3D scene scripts
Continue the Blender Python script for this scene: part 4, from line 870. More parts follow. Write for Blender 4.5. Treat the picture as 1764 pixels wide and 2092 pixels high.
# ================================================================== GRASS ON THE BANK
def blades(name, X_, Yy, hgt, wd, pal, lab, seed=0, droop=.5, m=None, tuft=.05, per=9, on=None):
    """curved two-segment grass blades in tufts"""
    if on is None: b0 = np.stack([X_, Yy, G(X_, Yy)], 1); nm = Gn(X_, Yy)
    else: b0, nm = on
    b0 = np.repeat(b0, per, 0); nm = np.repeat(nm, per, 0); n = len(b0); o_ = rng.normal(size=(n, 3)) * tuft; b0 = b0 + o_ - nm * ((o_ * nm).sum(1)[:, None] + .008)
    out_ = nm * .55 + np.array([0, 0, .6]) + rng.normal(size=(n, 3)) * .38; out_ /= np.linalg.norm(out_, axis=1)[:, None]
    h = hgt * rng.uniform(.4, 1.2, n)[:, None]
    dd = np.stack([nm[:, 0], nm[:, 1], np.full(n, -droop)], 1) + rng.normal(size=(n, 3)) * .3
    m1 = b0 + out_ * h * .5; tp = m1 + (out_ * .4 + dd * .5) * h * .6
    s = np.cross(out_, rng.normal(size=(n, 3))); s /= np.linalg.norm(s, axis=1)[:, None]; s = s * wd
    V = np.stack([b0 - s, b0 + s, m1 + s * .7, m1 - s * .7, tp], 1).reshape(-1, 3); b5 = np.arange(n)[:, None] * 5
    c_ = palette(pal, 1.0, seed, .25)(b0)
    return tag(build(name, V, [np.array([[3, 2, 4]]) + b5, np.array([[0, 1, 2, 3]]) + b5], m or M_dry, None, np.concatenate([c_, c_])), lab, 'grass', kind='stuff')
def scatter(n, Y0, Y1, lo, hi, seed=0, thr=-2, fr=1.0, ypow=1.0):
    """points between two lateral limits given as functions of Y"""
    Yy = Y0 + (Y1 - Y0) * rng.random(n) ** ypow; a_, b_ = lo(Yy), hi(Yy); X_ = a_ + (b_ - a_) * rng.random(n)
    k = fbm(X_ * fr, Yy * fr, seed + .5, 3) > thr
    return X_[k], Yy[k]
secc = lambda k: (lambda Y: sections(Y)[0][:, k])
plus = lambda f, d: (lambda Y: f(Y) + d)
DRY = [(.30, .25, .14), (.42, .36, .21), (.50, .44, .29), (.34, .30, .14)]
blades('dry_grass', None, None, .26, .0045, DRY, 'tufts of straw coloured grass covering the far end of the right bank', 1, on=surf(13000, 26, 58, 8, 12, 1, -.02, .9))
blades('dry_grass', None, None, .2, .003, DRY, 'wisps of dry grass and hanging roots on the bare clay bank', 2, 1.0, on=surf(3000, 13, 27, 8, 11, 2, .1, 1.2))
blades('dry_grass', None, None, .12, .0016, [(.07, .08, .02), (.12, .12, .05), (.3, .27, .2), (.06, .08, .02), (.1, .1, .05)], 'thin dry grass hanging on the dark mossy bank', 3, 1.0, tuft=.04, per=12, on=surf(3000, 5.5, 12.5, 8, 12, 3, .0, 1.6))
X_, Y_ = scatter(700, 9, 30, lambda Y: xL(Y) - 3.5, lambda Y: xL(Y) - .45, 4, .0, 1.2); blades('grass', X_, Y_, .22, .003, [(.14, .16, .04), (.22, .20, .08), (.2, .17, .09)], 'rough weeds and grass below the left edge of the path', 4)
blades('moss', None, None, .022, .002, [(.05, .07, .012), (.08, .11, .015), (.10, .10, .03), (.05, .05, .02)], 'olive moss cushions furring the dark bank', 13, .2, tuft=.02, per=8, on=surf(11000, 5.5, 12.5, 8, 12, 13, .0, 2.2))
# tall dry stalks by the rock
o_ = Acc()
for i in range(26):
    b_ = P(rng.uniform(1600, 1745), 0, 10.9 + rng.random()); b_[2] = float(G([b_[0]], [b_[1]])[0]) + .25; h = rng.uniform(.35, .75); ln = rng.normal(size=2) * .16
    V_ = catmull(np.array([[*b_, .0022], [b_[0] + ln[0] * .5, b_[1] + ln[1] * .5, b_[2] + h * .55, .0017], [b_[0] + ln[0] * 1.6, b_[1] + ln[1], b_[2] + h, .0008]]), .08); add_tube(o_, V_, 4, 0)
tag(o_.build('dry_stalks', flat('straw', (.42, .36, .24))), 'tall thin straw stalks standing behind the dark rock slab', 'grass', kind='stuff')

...

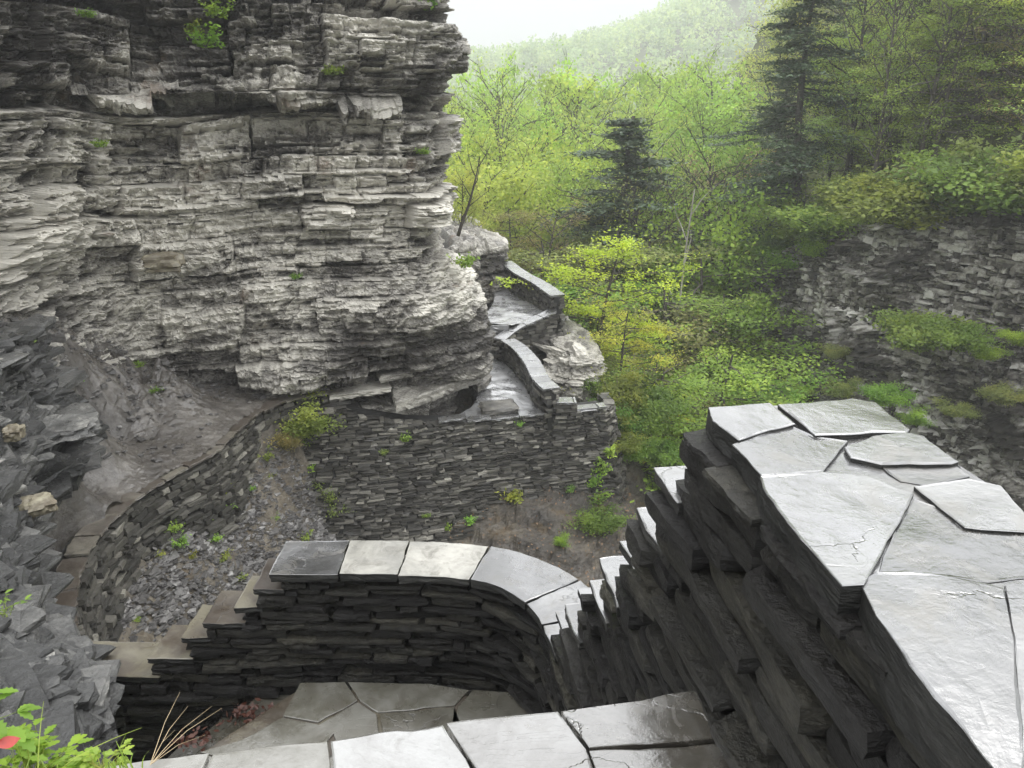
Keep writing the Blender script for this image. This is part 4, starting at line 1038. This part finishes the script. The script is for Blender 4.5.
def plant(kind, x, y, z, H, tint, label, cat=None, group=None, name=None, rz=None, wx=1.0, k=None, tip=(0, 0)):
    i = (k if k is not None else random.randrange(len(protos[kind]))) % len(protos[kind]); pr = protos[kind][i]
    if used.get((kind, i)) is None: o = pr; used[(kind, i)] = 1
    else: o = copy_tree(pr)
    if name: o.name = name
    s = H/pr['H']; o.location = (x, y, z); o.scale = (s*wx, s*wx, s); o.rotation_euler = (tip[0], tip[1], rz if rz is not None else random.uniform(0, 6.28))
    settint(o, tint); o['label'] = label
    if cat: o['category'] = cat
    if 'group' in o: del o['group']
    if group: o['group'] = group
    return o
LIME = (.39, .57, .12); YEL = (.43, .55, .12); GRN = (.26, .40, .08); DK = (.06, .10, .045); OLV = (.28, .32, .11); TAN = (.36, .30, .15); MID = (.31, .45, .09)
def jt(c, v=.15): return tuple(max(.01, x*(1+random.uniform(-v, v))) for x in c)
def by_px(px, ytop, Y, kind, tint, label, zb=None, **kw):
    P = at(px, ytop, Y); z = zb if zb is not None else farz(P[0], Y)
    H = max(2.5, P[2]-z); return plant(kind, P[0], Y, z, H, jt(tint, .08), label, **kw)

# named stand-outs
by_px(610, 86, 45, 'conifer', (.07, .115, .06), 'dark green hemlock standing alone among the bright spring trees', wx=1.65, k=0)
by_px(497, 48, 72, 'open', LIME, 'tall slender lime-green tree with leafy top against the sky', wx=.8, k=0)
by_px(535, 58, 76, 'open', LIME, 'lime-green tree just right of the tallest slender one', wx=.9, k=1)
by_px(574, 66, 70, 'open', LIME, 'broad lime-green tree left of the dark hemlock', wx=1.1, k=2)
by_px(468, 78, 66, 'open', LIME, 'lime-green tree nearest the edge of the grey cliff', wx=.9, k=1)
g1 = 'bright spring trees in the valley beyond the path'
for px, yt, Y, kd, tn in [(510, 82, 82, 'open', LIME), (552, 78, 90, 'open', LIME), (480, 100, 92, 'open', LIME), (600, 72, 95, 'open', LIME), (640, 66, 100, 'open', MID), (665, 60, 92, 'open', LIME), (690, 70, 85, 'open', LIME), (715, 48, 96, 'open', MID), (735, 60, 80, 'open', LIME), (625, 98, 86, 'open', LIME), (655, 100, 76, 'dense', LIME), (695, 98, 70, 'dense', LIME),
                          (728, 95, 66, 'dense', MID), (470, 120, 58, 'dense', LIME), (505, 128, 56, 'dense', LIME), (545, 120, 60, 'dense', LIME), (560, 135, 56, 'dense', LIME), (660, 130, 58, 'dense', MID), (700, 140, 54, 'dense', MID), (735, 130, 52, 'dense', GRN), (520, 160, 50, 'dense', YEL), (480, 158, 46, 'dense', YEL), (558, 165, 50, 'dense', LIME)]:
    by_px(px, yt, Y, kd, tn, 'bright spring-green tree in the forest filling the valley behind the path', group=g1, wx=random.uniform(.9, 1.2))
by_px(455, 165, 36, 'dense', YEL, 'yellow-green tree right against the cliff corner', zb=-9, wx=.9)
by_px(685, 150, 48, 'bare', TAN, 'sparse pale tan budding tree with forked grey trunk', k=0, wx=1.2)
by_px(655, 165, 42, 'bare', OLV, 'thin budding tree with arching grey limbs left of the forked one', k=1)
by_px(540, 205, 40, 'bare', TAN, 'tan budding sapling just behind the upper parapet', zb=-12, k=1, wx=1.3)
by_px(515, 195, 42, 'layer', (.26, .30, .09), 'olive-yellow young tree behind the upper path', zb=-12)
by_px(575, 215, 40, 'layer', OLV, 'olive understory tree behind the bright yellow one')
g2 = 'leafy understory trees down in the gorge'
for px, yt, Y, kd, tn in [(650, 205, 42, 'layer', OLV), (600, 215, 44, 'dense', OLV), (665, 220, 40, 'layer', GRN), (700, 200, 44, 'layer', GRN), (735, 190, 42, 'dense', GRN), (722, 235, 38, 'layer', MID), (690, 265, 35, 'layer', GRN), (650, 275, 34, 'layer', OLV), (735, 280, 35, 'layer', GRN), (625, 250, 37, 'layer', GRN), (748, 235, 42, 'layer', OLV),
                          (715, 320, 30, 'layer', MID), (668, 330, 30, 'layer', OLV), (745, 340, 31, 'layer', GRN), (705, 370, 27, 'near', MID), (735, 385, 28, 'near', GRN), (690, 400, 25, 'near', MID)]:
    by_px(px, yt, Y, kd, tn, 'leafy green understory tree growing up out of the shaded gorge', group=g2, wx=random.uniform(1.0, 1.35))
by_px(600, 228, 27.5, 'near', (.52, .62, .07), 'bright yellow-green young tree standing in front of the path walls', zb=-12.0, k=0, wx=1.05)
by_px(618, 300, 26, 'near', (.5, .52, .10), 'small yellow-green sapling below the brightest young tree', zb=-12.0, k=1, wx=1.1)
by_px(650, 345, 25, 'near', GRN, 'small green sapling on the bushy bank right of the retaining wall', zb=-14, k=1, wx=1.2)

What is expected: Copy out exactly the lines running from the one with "Keep writing the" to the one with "H = max(2.5, P[2]-z);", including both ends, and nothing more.

The completed task:
Keep writing the Blender script for this image. This is part 4, starting at line 1038. This part finishes the script. The script is for Blender 4.5.
def plant(kind, x, y, z, H, tint, label, cat=None, group=None, name=None, rz=None, wx=1.0, k=None, tip=(0, 0)):
    i = (k if k is not None else random.randrange(len(protos[kind]))) % len(protos[kind]); pr = protos[kind][i]
    if used.get((kind, i)) is None: o = pr; used[(kind, i)] = 1
    else: o = copy_tree(pr)
    if name: o.name = name
    s = H/pr['H']; o.location = (x, y, z); o.scale = (s*wx, s*wx, s); o.rotation_euler = (tip[0], tip[1], rz if rz is not None else random.uniform(0, 6.28))
    settint(o, tint); o['label'] = label
    if cat: o['category'] = cat
    if 'group' in o: del o['group']
    if group: o['group'] = group
    return o
LIME = (.39, .57, .12); YEL = (.43, .55, .12); GRN = (.26, .40, .08); DK = (.06, .10, .045); OLV = (.28, .32, .11); TAN = (.36, .30, .15); MID = (.31, .45, .09)
def jt(c, v=.15): return tuple(max(.01, x*(1+random.uniform(-v, v))) for x in c)
def by_px(px, ytop, Y, kind, tint, label, zb=None, **kw):
    P = at(px, ytop, Y); z = zb if zb is not None else farz(P[0], Y)
    H = max(2.5, P[2]-z); return plant(kind, P[0], Y, z, H, jt(tint, .08), label, **kw)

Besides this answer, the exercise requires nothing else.